[DATA SUPPLIED]:
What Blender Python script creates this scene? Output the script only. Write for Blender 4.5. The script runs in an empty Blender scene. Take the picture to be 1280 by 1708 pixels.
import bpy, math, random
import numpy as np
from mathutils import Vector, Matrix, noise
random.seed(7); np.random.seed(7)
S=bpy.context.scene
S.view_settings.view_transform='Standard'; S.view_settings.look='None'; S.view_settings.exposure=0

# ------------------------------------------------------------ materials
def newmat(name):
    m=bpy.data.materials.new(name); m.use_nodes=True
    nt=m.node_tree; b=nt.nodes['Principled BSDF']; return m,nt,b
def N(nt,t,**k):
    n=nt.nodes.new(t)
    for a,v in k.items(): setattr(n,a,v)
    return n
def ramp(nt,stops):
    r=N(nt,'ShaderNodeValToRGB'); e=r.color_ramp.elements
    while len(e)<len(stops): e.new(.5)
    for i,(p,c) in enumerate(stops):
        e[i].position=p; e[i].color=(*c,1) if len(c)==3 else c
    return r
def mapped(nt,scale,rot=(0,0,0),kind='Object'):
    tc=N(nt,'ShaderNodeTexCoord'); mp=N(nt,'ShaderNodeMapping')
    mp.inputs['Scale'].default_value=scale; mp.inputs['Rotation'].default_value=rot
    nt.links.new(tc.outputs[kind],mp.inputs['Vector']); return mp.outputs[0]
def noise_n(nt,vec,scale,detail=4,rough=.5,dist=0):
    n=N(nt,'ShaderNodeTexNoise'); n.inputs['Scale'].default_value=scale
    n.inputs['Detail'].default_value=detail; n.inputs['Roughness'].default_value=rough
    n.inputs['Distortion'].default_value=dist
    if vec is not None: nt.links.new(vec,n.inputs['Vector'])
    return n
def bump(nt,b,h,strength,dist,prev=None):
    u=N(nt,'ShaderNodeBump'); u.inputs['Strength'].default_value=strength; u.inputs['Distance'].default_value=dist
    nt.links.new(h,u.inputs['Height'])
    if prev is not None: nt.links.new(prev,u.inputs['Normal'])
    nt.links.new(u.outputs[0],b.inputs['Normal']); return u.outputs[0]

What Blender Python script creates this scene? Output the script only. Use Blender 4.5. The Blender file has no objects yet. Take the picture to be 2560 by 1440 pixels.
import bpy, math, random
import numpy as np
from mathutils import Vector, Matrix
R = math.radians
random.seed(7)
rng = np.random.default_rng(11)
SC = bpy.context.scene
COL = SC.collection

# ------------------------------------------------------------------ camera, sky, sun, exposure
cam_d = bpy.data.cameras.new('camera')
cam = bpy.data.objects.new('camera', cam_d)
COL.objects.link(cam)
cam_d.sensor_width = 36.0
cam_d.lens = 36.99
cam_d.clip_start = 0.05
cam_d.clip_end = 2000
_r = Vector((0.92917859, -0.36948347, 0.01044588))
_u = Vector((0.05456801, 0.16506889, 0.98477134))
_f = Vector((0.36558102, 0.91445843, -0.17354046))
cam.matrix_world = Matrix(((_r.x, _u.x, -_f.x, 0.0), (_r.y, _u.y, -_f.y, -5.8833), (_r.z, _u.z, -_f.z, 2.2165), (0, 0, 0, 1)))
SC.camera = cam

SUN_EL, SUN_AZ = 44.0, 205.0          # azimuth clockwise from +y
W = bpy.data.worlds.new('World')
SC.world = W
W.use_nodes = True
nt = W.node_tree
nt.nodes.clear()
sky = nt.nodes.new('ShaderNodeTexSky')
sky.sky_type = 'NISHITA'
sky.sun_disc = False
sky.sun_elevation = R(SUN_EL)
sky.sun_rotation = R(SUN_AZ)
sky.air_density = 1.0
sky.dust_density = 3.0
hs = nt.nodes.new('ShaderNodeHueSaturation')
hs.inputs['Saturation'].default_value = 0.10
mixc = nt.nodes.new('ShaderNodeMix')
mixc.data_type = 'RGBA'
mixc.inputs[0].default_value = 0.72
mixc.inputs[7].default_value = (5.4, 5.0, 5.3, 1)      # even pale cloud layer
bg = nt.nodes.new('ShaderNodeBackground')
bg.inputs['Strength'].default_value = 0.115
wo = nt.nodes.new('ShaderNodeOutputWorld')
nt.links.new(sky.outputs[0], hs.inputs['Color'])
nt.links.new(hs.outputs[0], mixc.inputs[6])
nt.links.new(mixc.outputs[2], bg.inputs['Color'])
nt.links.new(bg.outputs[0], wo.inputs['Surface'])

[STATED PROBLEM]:
Above are the records. Identify each line that contains the word "Take".

[WRITTEN SOLUTION]:
What Blender Python script creates this scene? Output the script only. Write for Blender 4.5. The script runs in an empty Blender scene. Take the picture to be 1280 by 1708 pixels.
What Blender Python script creates this scene? Output the script only. Use Blender 4.5. The Blender file has no objects yet. Take the picture to be 2560 by 1440 pixels.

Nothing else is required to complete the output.